MALANG, tugumalang.id – Komisi untuk Orang Hilang dan Korban Tindak Kekerasan (KontraS) menilai ada indikasi obstruction of justice atau menghalangi proses penegakan hukum yang dilakukan kepolisian dalam pengusutan tragedi Kanjuruhan.
Bukan tanpa alasan, KontraS menyebut ada beberapa poin yang mendasari indikasi obstruction of justice tersebut.
“Pertama, ada informasi dari TGIPF terkait penghilangan atau rekaman CCTV,” kata Sekjen Federasi KontraS, Andi Irfan, Rabu (19/10/2022).

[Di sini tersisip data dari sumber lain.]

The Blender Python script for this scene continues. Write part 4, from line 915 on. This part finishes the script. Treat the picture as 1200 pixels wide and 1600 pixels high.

Kedua, Andi mengatakan bahwa sejumlah dokter tidak berani membuat keterangan yang utuh tentang hasil visum terhadap para korban yang meninggal dalam tragedi Kanjuruhan.
“Kami tidak tahu itu karena ada intimidasi atau tidak. Yang jelas teman teman dokter yang kami hubungi mengaku tidak berani berkomentar tentang itu,” lanjutnya.
Ketiga, adanya intimidasi dari pihak kepolisian kepada keluarga besar korban yang hendak mengajukan permintaan autopsi jenazah korban tragedi Kanjuruhan. Hingga keluarga korban atas nama Devi membatalkan niat autopsi itu.
“Polisi secara sistematik dan persuasif mengintimidasi Devi dan keluarga sampai Devi membatalkan rencana autopsi atas jenazah kedua anaknya yang telah meninggal,” bebernya.
Keempat, yakni soal opini yang dikembangkan oleh Humas Polri tentang kematian korban tragedi Kanjuruhan bukan karena gas air mata. Opini itu juga terus menerus disampaikan tanpa menunjukkan bukti scientific dan tervalidasi.
“Itu juga menunjukkan bahwa kita semua bisa menilai bahwa polisi sedang menghindar dari tanggungjawab hukum yang seharusnya mereka hadapi,” ungkapnya.
Andi mengatakan bahwa obstruction of justice bisa merusak criminal justice system atau sistem peradilan pidana Indonesia, yang sejatinya bertumpu pada proses penyidikan polisi yang akuntabel.
“Polisi juga secara serampangan dan gegabah dalam melakukan pemanggilan kepada sejumlah korban. Padahal semua korban itu melapor ke kami belum memungkinkan untuk diperiksa karena masih sakit,” paparnya.
“Hingga hari ini kami juga tidak melihat ada akuntabilitas, keterbukaan, keterlibatan pihak ekternal mulai awal penyelidikan dan penyidikan hingga sekarang,” imbuhnya.
Tindakan tindakan yang dilakukan pihak kepolisian menurutnya semakin menguatkan dugaannya bahwa penembakan gas air mata memang terjadi secara sistematis dan sesuai rantai komando.
“Indikasi obstruction of justice itu memperihatinkan. Ini semakin menguatkan dugaan kami bahwa polisi adalah pihak yang paling bersalah. Polisi sedang melindungi aktor yang sesungguhnya, orang yang paling bertanggungjawab dalam tragedi Kanjuruhan,” tandasnya.